Les juristes avaient noté l’insertion du secteur agricole lors de la dernière réforme du décret en 2020. Mais un certain flou régnait sur ce qu’il recouvrait réellement. A dessein. «Le décret a tendance à renvoyer vers d’autres codes, comme le code rural dans le cas des activités agricoles, ce qui donne à l’exécutif un champ de manœuvre relativement large pour intervenir, en pouvant utiliser plusieurs leviers, à différents niveaux», expliquent Pierre Lagresle et Raphaël Weiss, avocats chez Bird & Bird.
Sur ce plan, la sortie de Bruno Le Maire a eu l’avantage de «clarifier la situation en confirmant que la distribution de produits alimentaires peut faire partie des secteurs protégés lorsqu’un grand groupe français est concerné par l’investissement», reconnait Orion Berg, counsel chez White & Case. Il rappelle que «la France n’est pas la seule à protéger son secteur agroalimentaire. L’Allemagne, par exemple, est encore plus stricte en appliquant des critères quantitatifs dans l’examen du dossier. En outre, l’inclusion du secteur agroalimentaire dans l’arsenal français découle de l’application des dispositions du règlement européen sur les investissements étrangers».
Les marchés relativisent
Plus que l’annonce d’un possible veto, Orion Berg voit plutôt l’intervention du ministre comme «un effet signal» cohérent avec la doctrine française. «L’un des objectifs de la réforme du contrôle des investissements étrangers en 2019 visait à créer les conditions d’une meilleure identification des points sensibles le plus en amont possible, pour éviter un blocage à la dernière minute», explique cet avocat. En mettant le holà tout de suite, le ministre se replace ainsi au centre du jeu, alors qu’il aurait mal pris d’être mis tardivement au courant du projet de Couche-Tard.
Une analyse mesurée que semble partager le marché. Hier, l’action Carrefour, qui a perdu jusqu’à 7,3% en séance, n’a fini en baisse que de 2,5%. Malgré la position du ministre, Couche-Tard n’a pas annoncé qu’il renonçait. Selon une source, il est même sur le point de formaliser des engagements à Bruno Le Maire, en termes d’emploi et de maintien des centres de décision de Carrefour en France.

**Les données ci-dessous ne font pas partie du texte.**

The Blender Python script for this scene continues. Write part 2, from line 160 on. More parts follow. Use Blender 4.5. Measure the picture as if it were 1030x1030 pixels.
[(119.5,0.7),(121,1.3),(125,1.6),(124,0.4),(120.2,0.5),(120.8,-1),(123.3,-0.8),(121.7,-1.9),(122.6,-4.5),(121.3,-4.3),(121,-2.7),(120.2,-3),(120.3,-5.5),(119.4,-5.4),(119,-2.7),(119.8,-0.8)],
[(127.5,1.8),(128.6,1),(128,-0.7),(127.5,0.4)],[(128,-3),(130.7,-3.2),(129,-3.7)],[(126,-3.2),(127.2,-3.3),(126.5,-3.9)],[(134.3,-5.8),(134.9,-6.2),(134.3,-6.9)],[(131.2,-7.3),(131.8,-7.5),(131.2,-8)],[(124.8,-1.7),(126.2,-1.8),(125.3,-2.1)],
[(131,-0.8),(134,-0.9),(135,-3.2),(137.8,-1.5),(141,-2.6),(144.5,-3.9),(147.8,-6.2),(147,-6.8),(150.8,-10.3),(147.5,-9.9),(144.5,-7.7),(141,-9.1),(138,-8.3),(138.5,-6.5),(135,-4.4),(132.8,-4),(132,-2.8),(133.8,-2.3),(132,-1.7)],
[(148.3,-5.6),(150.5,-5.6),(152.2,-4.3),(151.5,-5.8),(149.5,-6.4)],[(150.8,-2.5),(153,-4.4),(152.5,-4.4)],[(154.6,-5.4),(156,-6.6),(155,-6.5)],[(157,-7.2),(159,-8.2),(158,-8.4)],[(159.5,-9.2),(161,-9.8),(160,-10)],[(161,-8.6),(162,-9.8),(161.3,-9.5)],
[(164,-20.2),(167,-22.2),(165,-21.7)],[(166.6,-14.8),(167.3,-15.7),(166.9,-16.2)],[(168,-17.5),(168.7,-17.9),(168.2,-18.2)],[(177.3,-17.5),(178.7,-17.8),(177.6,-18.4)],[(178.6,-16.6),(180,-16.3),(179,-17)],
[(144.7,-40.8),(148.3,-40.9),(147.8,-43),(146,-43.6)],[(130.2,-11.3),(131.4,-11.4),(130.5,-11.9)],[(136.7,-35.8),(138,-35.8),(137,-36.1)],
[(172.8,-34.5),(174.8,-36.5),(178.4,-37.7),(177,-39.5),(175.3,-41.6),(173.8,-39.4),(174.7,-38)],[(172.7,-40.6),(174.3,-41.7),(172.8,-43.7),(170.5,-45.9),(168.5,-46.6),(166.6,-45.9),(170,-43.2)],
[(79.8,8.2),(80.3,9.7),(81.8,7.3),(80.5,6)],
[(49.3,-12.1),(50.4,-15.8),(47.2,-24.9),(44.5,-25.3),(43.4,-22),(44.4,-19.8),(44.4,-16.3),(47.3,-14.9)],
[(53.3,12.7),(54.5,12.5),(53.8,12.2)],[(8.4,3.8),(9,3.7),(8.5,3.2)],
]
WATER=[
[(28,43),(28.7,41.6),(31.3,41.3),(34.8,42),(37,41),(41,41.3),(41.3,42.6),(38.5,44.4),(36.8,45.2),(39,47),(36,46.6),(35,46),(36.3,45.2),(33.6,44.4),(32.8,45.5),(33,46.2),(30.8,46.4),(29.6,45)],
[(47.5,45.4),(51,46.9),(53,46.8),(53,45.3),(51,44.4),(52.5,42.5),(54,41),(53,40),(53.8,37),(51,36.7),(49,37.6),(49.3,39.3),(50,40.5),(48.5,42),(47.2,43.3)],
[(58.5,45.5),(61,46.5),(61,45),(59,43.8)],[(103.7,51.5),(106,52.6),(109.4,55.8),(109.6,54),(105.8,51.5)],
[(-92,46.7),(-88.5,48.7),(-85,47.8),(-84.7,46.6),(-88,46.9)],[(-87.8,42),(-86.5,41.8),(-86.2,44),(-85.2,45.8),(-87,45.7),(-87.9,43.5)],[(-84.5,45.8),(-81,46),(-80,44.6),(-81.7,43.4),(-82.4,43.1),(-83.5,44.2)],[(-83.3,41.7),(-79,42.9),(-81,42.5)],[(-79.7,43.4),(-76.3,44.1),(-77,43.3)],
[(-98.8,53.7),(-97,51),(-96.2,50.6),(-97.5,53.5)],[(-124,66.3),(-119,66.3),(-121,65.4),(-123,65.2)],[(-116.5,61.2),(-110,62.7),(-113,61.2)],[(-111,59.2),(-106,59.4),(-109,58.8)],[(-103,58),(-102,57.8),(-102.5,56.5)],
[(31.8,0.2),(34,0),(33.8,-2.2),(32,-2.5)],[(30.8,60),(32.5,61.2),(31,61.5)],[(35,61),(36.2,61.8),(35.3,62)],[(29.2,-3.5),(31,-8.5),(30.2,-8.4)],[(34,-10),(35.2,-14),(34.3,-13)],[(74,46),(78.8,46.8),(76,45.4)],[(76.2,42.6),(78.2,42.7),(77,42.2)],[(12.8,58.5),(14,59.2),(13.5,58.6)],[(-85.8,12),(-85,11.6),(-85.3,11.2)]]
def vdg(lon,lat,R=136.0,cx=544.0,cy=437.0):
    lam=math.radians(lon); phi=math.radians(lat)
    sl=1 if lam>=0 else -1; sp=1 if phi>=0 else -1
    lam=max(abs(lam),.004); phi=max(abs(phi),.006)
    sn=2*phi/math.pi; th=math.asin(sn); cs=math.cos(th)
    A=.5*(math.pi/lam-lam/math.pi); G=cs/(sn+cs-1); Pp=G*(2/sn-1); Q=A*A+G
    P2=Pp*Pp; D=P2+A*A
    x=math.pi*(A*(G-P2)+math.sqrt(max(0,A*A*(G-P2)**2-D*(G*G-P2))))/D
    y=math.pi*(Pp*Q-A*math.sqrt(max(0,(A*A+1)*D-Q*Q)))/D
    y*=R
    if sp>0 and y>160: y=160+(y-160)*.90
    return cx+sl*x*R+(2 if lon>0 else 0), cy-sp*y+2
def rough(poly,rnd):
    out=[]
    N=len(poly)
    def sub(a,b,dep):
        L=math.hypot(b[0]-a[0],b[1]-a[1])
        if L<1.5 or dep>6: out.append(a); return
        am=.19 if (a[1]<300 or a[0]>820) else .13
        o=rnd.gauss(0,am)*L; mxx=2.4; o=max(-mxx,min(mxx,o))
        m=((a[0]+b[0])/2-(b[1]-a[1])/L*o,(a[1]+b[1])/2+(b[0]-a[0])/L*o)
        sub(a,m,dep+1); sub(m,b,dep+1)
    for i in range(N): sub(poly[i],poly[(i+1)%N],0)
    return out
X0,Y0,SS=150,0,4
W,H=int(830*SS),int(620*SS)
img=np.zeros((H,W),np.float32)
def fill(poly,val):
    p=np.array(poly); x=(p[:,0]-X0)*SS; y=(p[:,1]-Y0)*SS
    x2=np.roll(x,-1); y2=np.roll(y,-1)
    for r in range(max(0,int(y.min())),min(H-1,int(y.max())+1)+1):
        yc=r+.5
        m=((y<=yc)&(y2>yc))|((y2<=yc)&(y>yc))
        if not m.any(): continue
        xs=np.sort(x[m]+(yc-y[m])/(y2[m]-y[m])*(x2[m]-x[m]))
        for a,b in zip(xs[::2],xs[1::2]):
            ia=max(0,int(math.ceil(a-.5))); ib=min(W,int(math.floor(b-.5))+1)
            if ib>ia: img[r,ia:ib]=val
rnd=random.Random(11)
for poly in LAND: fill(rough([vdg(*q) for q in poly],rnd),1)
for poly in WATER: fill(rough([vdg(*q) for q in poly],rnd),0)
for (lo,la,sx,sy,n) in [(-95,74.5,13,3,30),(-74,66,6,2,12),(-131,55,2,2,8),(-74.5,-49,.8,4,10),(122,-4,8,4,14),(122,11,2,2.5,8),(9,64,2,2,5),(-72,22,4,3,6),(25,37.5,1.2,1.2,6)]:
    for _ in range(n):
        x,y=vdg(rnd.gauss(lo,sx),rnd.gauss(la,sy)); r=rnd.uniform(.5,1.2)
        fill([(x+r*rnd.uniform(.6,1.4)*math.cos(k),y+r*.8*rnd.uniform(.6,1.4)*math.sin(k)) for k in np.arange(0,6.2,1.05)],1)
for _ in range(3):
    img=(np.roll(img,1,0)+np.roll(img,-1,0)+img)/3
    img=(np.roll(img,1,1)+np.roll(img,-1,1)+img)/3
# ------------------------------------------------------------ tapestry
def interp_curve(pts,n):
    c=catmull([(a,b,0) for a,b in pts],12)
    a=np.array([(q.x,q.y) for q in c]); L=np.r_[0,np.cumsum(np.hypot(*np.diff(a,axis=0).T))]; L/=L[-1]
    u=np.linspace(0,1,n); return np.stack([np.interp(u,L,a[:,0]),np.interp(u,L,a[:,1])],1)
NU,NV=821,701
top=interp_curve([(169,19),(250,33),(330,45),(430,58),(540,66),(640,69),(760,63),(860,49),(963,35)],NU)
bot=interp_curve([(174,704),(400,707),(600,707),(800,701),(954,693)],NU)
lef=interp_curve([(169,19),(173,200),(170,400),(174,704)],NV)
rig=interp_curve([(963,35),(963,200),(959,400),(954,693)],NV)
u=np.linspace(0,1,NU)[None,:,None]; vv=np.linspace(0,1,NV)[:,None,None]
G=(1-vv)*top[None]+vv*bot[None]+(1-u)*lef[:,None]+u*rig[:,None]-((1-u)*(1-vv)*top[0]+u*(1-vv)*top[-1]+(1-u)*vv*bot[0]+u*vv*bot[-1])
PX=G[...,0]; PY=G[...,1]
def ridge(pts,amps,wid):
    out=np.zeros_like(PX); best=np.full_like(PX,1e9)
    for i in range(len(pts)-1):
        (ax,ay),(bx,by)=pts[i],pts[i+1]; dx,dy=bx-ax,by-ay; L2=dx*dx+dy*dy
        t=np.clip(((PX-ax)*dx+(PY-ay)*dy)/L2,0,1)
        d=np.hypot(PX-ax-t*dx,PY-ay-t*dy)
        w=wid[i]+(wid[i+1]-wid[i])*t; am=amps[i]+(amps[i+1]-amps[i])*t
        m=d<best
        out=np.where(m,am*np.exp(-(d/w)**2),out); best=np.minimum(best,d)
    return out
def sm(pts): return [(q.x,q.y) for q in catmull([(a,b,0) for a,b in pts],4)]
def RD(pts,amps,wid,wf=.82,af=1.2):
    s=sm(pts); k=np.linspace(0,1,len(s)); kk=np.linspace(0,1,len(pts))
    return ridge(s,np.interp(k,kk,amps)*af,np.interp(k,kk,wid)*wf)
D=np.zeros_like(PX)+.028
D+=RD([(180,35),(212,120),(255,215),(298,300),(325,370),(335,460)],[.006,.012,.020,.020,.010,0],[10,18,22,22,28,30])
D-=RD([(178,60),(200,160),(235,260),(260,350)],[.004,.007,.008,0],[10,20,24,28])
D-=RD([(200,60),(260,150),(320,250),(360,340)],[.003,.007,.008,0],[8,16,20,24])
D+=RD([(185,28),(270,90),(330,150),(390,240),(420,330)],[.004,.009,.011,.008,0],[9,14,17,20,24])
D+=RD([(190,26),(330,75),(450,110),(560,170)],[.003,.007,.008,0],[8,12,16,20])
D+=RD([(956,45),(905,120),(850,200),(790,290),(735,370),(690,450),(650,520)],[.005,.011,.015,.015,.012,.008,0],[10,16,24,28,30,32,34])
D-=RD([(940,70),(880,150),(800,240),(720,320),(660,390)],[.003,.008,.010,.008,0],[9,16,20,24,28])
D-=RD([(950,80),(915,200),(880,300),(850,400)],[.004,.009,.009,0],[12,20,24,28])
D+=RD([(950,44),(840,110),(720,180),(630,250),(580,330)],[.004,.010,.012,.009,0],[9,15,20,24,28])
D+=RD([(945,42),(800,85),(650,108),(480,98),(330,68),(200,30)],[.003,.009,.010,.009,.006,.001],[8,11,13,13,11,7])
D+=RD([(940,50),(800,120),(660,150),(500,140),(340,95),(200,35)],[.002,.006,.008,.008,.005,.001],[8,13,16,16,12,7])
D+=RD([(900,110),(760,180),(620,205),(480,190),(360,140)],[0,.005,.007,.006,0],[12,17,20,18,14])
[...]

L’emploi de la locution «a priori» par Bruno Le Maire n’exclut pas qu’il pourrait finir par être favorable a posteriori. «C’est le problème de ces gesticulations politiques», regrette un banquier, inquiet du dégât qu’elles provoquent sur la réputation du marché français. En 2006, Thierry Breton, alors ministre de l’Economie, avait demandé à Mittal de «respecter la grammaire des affaires». Ce qui n’a pas empêché le groupe indien de prendre le contrôle d’Arcelor.